Tomorrow, Dr. Haleh Esfandiari, a scholar specializing in Middle Eastern cultural and political development, will visit Davidson to address the campus on her work and experiences.
“One Woman’s Story of Captivity in Iran” will relate the incidents and implications of her 2007 imprisonment by the Irani government. She was first detained and interrogated for trying to leave the country after her passport had been stolen.
Esfiandiari claims that during subsequent questioning she was pressured into making a false confession of anti-government activities, a confession which she later withdrew. She was released after 110 days of solitary confinement in Evin Prison.
Esfiandiari is the Director of the Middle East Program at the Woodrow Wilson International Center for Scholars in Washington, D.C., where she received that position after serving as a fellow from 1995-1996.
She is the author of “My Prison, My Home: One Woman’s Story of Captivity in Iran,” forthcoming from Harper Collins Publishers this month, as well as “Reconstructed Lives: Women and Iran’s Islamic Revolution” (1997).
Esfiandiari served as the Deputy Secretary General of the Women’s Organization of Iran and has also worked at Princeton University, where she served as a professor of Persian language and literature, and is the recipient of a MacArthur Foundation Grant.
Esfiandiari is visiting Davidson with the sponsorship of the World Affairs Council of Charlotte and in response to the invitation of Anna Van Hollen ’12, who worked with Dr.

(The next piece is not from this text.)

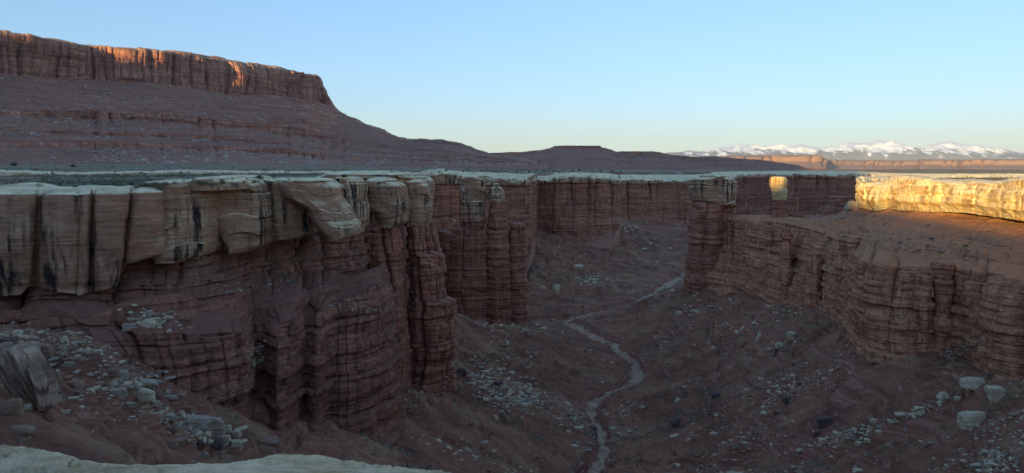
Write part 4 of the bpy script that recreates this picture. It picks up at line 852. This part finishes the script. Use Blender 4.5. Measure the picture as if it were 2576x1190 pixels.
cand = TV[np.flatnonzero(ok)]
den = fbm(cand[:, 0] / 22, cand[:, 1] / 22, 4.4, 4) + 0.25 * fbm(cand[:, 0] / 80, cand[:, 1] / 80, 1.1, 2)
pr = np.clip(den + 0.12, 0.015, None) ** 2.6; pr /= pr.sum()
pick = RS.choice(len(cand), 14000, replace=False, p=pr); pp = cand[pick]
sz = np.clip(RS.lognormal(-1.5, 0.6, len(pp)), 0.08, 1.1) * np.interp(pp[:, 1], [60, 160, 400], [0.55, 1.0, 1.7])
sel = RS.rand(len(pp)) < 0.5
stuff('rubble', scatter_mesh('rubble', pp[sel], sz[sel], 1), B_pale)
stuff('rubble', scatter_mesh('rubble', pp[~sel], sz[~sel] * 1.1, 2), B_brown)
bed = np.flatnonzero((dwall > 0.2) & (dwall < 3.6) & (TV[:, 1] < 420)); bp = TV[RS.choice(bed, 900, replace=False)]
stuff('rubble', scatter_mesh('rubble', bp, RS.lognormal(-1.6, 0.5, len(bp)) * np.interp(bp[:, 1], [140, 300], [0.9, 1.5]), 3), B_grey)
def blob(u, v, ru, rv, n, smin, smax, mats, seed, ang=0.0):
    rs = np.random.RandomState(seed); P_, S_ = [], []
    for k in range(n):
        t = rs.normal(size=2) * 0.5
        du, dv = t[0] * ru, t[1] * rv
        uu_, vv_ = u + du * math.cos(ang) - dv * math.sin(ang), v + du * math.sin(ang) + dv * math.cos(ang)
        loc, nrm, nm = hit(uu_, vv_)
        if loc is None: continue
        P_.append(loc); S_.append(rs.uniform(smin, smax) ** 1.0 * (0.4 + 0.9 * rs.rand() ** 2.5) * loc[1] / F)
    P_ = np.array(P_); S_ = np.array(S_)
    pk = rs.rand(len(P_))
    for i, c in enumerate(mats):
        q = (pk >= i / len(mats)) & (pk < (i + 1) / len(mats))
        if q.any(): stuff('rubble', scatter_mesh('rubble', P_[q], S_[q], seed + i), BM[c])
blob(1255,975,110,52,420,3,9,'pgp',11,0.45); blob(1330,1010,40,25,80,3,8,'pg',12)
blob(340,960,130,60,160,5,14,'gb',13,0.3); blob(500,1090,120,40,160,5,14,'gbp',14,0.35); blob(120,900,100,50,110,6,15,'bg',15); blob(390,800,80,22,90,4,11,'pg',16,0.1)
blob(1575,572,26,26,90,1.5,4,'p',17,0.8); blob(1485,705,40,14,70,2,5,'pg',18); blob(1420,640,70,40,80,1.5,4,'pg',19,0.6)
blob(2120,1095,120,14,160,2,7,'pgp',20,-0.33); blob(2330,1028,110,9,130,3,9,'pbp',21,-0.37); blob(2420,880,70,16,120,3,7,'gb',22,-0.3); blob(1960,870,60,14,80,2,6,'pg',23,-0.3); blob(2510,1160,50,26,70,4,11,'gp',24)
blob(1990,1130,300,60,300,1.5,6,'pgb',25,-0.1); blob(1850,950,250,90,240,1.5,4,'pgb',26,-0.3); blob(2090,520,40,30,60,1.5,4,'pg',27); blob(700,720,160,30,140,2,6,'bg',28); blob(640,890,30,30,50,3,8,'pg',29); blob(1180,560,50,8,30,2,5,'p',30); blob(2250,600,200,30,160,1.5,5,'pgb',31,0.2); blob(900,770,80,20,70,2,6,'bg',32)
# fallen blocks on the talus of the big mesa
mo = [o for o in COL.objects if o.name.startswith('mesa')][0]
co = np.empty(len(mo.data.vertices) * 3, np.float32); mo.data.vertices.foreach_get('co', co); co = co.reshape(1300, 640, 3)
tj = RS.randint(0, 1300, 14000); ti = np.clip((RS.beta(1.3, 1.3, 14000) * 480).astype(int) + 140, 0, 639)
mp_ = co[tj, ti]
keep = fbm(mp_[:, 0] / 160, mp_[:, 1] / 160, mp_[:, 2] / 60, 3) + RS.rand(len(mp_)) * 0.6 > 0.38
mp_ = mp_[keep][:5200]
stuff('rubble', scatter_mesh('rubble', mp_, np.clip(RS.lognormal(0.75, 0.5, len(mp_)), 0.9, 8.0), 51), boulder_mat('talus_block', (0.30, 0.18, 0.13), (0.46, 0.31, 0.24), (0.60, 0.47, 0.38), 0.1))

# ------------------------------------------------------------------ shrubs and junipers
def leaf_mesh(name, n, seed, shape='dome', leaf=0.10, flat=1.0):
    """many small leaf faces spread through clumps of a crown one metre in radius"""
    rs = np.random.RandomState(seed)
    nc = 7 if n < 200 else 16
    c = rs.normal(size=(nc, 3)); c /= np.linalg.norm(c, axis=1)[:, None]; c[:, 2] = np.abs(c[:, 2]) * 0.9
    c *= rs.uniform(0.35, 0.75, (nc, 1)); cr = rs.uniform(0.22, 0.45, nc)
    k = rs.randint(0, nc, n)
    p = rs.normal(size=(n, 3)); p /= np.linalg.norm(p, axis=1)[:, None]
    p = c[k] + p * (cr[k] * rs.uniform(0.5, 1.0, n) ** 0.5)[:, None]
    p[:, 2] = np.abs(p[:, 2]) * flat
    a = rs.normal(size=(n, 3)); a /= np.linalg.norm(a, axis=1)[:, None]
    b = np.cross(a, rs.normal(size=(n, 3))); b /= np.linalg.norm(b, axis=1)[:, None]
    L = leaf * rs.uniform(0.6, 1.4, (n, 1))
    V = np.stack([p - a * L, p + b * L * 0.55, p + a * L, p - b * L * 0.55], 1).reshape(-1, 3)
    return mesh_np(name, V, np.arange(4 * n).reshape(-1, 4), False)
def leaf_mat(name, lo, hi):
    m = N(name); a = m.noise(m.pos, 2.5, 3)
    oi = m.t.nodes.new('ShaderNodeObjectInfo')
    col = m.mix(m.math('ADD', m.math('MULTIPLY', a, 0.7), m.math('MULTIPLY', oi.outputs['Random'], 0.3)), lo, hi)
    return m.out(col)
L_sage = leaf_mat('sage_leaves', (0.12, 0.12, 0.075), (0.27, 0.265, 0.17)); L_jun = leaf_mat('juniper_leaves', (0.035, 0.055, 0.018), (0.10, 0.13, 0.045)); L_dry = leaf_mat('dry_leaves', (0.22, 0.19, 0.10), (0.36, 0.31, 0.17))
m = N('bark'); M_bark = m.out(m.mix(m.noise(m.pos, 6.0, 4), (0.10, 0.07, 0.05), (0.22, 0.16, 0.12)))
def stem_mesh(name, n, seed, h=0.6, r=0.03):
    rs = np.random.RandomState(seed); V, Fc = [], []
    for k in range(n):
        a = rs.uniform(0, 6.28); t = rs.uniform(0.1, 0.55)
        e = np.array((math.cos(a) * t, math.sin(a) * t, h * rs.uniform(0.7, 1.1))); mid_ = e * 0.5 + np.array((0, 0, 0.06)); b0 = len(V)
        for q, rad in ((np.zeros(3), r), (mid_, r * 0.7), (e, r * 0.25)):
            for w_ in range(5): V.append(q + np.array((math.cos(w_ * 1.2566) * rad, math.sin(w_ * 1.2566) * rad, 0)))
        for lv in range(2):
            for w_ in range(5): Fc.append([b0 + lv * 5 + w_, b0 + lv * 5 + (w_ + 1) % 5, b0 + lv * 5 + 5 + (w_ + 1) % 5, b0 + lv * 5 + 5 + w_])
    me = mesh_np(name, np.array(V), np.array(Fc)); me.materials.append(M_bark); return me
def proto(n, seed, mat, leaf, flat):
    me = leaf_mesh('foliage', n, seed, leaf=leaf, flat=flat); me.materials.append(mat); return me
SH = [(proto(420, 60 + k, L_sage, 0.085, 0.75), stem_mesh('stems', 6, 70 + k)) for k in range(4)]
DR = [(proto(300, 80 + k, L_dry, 0.07, 0.6), stem_mesh('stems', 5, 90 + k)) for k in range(2)]
JN = [(proto(900, 40 + k, L_jun, 0.075, 1.15), stem_mesh('trunk', 4, 50 + k, 0.8, 0.07)) for k in range(3)]
def plant(u, v, w, kind, name, label, cat, group, k):
    loc, nrm, _ = hit(u, v)
    if loc is None: return
    R = 0.5 * w / F * loc[1]
    fm, sm = {'s': SH, 'd': DR, 'j': JN}[kind][k % len({'s': SH, 'd': DR, 'j': JN}[kind])]
    root = empty(name, tuple(loc - np.array((0, 0, 0.05))), label, cat, group)
    root.rotation_euler = (0, 0, k * 1.7); root.scale = (R * (0.85 + 0.1 * (k % 4)), R, R * (0.8 + 0.09 * (k % 5)))
    for nm, me in (('crown' if kind == 'j' else 'foliage', fm), ('trunk' if kind == 'j' else 'stems', sm)):
        o = bpy.data.objects.new(nm, me); COL.objects.link(o); o.parent = root
bpy.context.view_layer.update(); DG = bpy.context.evaluated_depsgraph_get()
plant(652, 449, 27, 'j', 'juniper_tree', 'round dark green juniper, the largest, standing on the left rim', 'tree', None, 0)
plant(866, 446, 20, 'j', 'juniper_tree', 'low spreading dark juniper on the rim above the leaning slab', 'tree', None, 1)
plant(35, 417, 20, 'j', 'juniper_tree', 'dark juniper out on the scrub plain at the far left', 'tree', None, 2)
plant(184, 420, 16, 'j', 'juniper_tree', 'dark juniper on the plain above the pale slickrock step', 'tree', None, 1)
for k, (u, v) in enumerate([(905,429),(985,431),(1010,430),(1122,428),(1165,431),(1172,428),(1210,430),(1225,427),(1240,430),(1262,428),(1300,430),(1312,427),(1330,431),(1350,428),(1368,430),(1392,429),(1405,431),(1420,428),(1440,430),(1458,428),(1470,431),(1490,429),(1512,430),(1540,431),(1275,432),(1190,433),(1105,432),(1380,433),(1430,433),(1560,432)]):
    plant(u, v + 1.5, 6 + 2.5 * hsh(k, 7), 'j', 'juniper_tree', 'tiny dark juniper among pale slickrock along the far rim', 'tree', 'junipers along the far rim', k)
GS = 'sagebrush on the left rim'
for k, (u, v, w) in enumerate([(262,462,22),(285,459,20),(303,464,26),(330,463,30),(345,468,24),(358,461,26),(372,466,32),(388,462,24),(402,468,26),(415,460,18),(440,457,16),(500,456,20),(515,459,24),(532,462,20),(560,452,16),(590,462,22),(612,456,12),(668,456,22),(680,460,16),(300,455,14),(240,458,16),(215,461,14),(190,466,14),(150,463,12),(560,457,18),(640,453,18)]):
    plant(u, v + 4, w * 1.25, 's', 'sagebrush', 'grey green sagebrush in the clumps along the left rim', 'shrub', GS, k)
rs = np.random.RandomState(12)
for k in range(44):
    plant(rs.uniform(0, 760), rs.uniform(446, 462), rs.uniform(5, 12), 's', 'sagebrush', 'small sagebrush dotted over the scrub flat behind the left rim', 'shrub', 'small sagebrush behind the left rim', k)
for k in range(70):
    u, v = rs.uniform(1380, 2576), rs.uniform(780, 1185)
    plant(u, v, rs.uniform(7, 15), 'd' if k % 3 else 's', 'desert_shrub', 'small scrubby bush on the red slopes beside the wash', 'shrub', 'scrub bushes on the canyon floor', k)
for k in range(26):
    u, v = rs.uniform(2180, 2560), rs.uniform(560, 650)
    plant(u, v, rs.uniform(8, 16), 's' if k % 2 else 'd', 'desert_shrub', 'small bush on the red bench below the sunlit ledge', 'shrub', 'scrub bushes on the bench', k)
for k, (u, v, w) in enumerate([(2252,724,20),(2270,730,18),(1590,915,14),(1470,880,14),(2275,708,14),(735,706,20),(720,700,16),(150,985,16),(90,1000,18),(1466,770,14),(1640,748,16),(1665,742,14),(1620,752,14),(1700,748,10),(2490,942,20),(2520,935,16)]):
    plant(u, v + 3, w, 's', 'desert_shrub', ['grey green bush on the ledge of the right cliff','','bush on the outer bank of the wash bend'][0] if k in (0, 1, 4) else 'grey green bush on a ledge or bank of the canyon', 'shrub', 'bushes on canyon ledges', k)

def scrub_mesh(name, pts, sizes, seed, nl=16):
    rs = np.random.RandomState(seed); n = len(pts)
    p = rs.normal(size=(n, nl, 3)) * np.array((0.5, 0.5, 0.32)); p[..., 2] = np.abs(p[..., 2])
    a = rs.normal(size=(n, nl, 3)); a /= np.linalg.norm(a, axis=2)[..., None]
    b = np.cross(a, rs.normal(size=(n, nl, 3))); b /= np.linalg.norm(b, axis=2)[..., None]
    V = np.stack([p - a * 0.3, p + b * 0.2, p + a * 0.3, p - b * 0.2], 2) * sizes[:, None, None, None] + pts[:, None, None, :]
    return mesh_np(name, V.reshape(-1, 3), np.arange(n * nl * 4).reshape(-1, 4), False)
den2 = fbm((0.87 * cand[:, 0] - 0.49 * cand[:, 1]) / 50, (0.49 * cand[:, 0] + 0.87 * cand[:, 1]) / 9, 14.4, 4)
pr2 = np.clip(den2 + 0.05, 0.01, None) ** 2; pr2 /= pr2.sum()
q_ = cand[RS.choice(len(cand), 5200, replace=False, p=pr2)]
zs = RS.lognormal(-0.75, 0.4, len(q_)) * np.interp(q_[:, 1], [60, 160, 400], [0.6, 0.8, 1.2])
stuff('scrub', scrub_mesh('scrub', q_[:3400], zs[:3400], 5), L_sage); stuff('scrub', scrub_mesh('scrub', q_[3400:], zs[3400:], 6), L_dry)
okp = (sd < -4) & (np.abs(np.arctan2(X[:, 0], X[:, 1])) < 0.66) & (TV[:, 1] > 95) & (TV[:, 1] < 1300)
cp_ = TV[np.flatnonzero(okp)]
dp = fbm(cp_[:, 0] / 30, cp_[:, 1] / 120, 2.4, 4) - 0.5 * sst(0.0, 200.0, cp_[:, 0]); prp = np.clip(dp + 0.15, 0.01, None) ** 2 * np.interp(cp_[:, 1], [95, 400, 1300], [1, 1.6, 1.2]); prp /= prp.sum()
q_ = cp_[RS.choice(len(cp_), 7000, replace=False, p=prp)]
stuff('scrub', scrub_mesh('scrub', q_, RS.lognormal(-0.7, 0.4, len(q_)) * np.interp(q_[:, 1], [95, 300, 1300], [0.7, 1.2, 2.6]), 7, 12), L_sage)
# ------------------------------------------------------------------ evening air
bm = bmesh.new(); bmesh.ops.create_cube(bm, size=1.0)
me = bpy.data.meshes.new('haze'); bm.to_mesh(me); bm.free()
m = bpy.data.materials.new('haze_air'); m.use_nodes = True; t_ = m.node_tree
for n_ in list(t_.nodes):
    if n_.type == 'BSDF_PRINCIPLED': t_.nodes.remove(n_)
pv_ = t_.nodes.new('ShaderNodeVolumePrincipled'); pv_.inputs['Color'].default_value = (0.80, 0.87, 1.0, 1); pv_.inputs['Density'].default_value = 1.3e-5; pv_.inputs['Anisotropy'].default_value = 0.0
t_.links.new(pv_.outputs[0], [n_ for n_ in t_.nodes if n_.type == 'OUTPUT_MATERIAL'][0].inputs['Volume'])
hz = bpy.data.objects.new('haze', me); COL.objects.link(hz); me.materials.append(m)
hz.scale = (60000, 50000, 1900); hz.location = (6000, 18000, 1900 / 2 - 90); hz['kind'] = 'stuff'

Esfiandiari at the Woodrow Wilson Center last summer.
“I think this is a really special opportunity for students because Haleh’s story is so unique,” Van Hollen said. “Her story of being imprisoned in her home country is as informative as it is moving. Every time you turn on the news these days there are people talking about Iran, but it is really rare that you hear from someone that has actually grown up there or actually been imprisoned there and Haleh has done both.”
The lecture will take place in the C. Shaw Smith 900 room at 5:30 p.m. and is free and open to the public.